Abu Qater Tabbash has 100 dunams of land he can no longer access, he says, because it lies in the buffer zone. The land he worked today, along with 5 women from his family, is rented land. Their crop will not pay off, but it will provide lentils for the family and hay for their animals.

"I knew they were going to do something today," says Jaber Abu Rjila. "I saw the bulldozers line up at the border yesterday and knew today there’d be a party," making light of his dangerous reality.

Rjila is an old hand at Israeli invasions, even prior to the one which destroyed his farm and livelihood. Being shot at and having his and neighbouring land churned to waste by Israeli bulldozers is so normal that he continues sorting garlic and harvesting lettuce, to give to his guests, as the tanks line up at the gate before entering and nearing within 200 metres of his home.

But when the bulldozers and tanks begin to thunder in through the Israeli-controlled gate nearest Rjila’s land, he, Leila and a few neighbours are the only ones who stay.

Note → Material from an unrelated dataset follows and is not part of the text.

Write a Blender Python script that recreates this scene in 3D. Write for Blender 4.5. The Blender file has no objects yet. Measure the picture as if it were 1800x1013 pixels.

"All of Faraheen will be in Khan Younis after a while," says Jaber, referring to the proximity of the town and the fact that Israeli invasions have repeatedly harassed the citizens of his town, destroyed their houses, shot up their walls and terrified their children.

One of Rjila’s young daughters has never gotten over the experience of being in a house surrounded by and being shot at by Israeli tanks and soldiers as military bulldozers destroyed their land. The girl, just 7 or 8 years old, is slight and shows signs of malnourishment, despite her parents best efforts and the comparative health of her siblings.

"She was traumatized,’ Leila says, explaining that of her siblings, the girl was the most terrified during the 2008 Israeli invasion, which including shelling and gunfire on her home.

The tanks enter the gate some 500 metres from the house we are at and seem to be bee-lining for the Rjila home. When they are roughly 100 metres away, we leave our vantage point, not wanting to bring further wrath on the home by the provocation of documenting Israel’s invasion.

Continuing to film from a different spot still near the home and the convoy of tanks, we hear their rumble as they tear up the earth.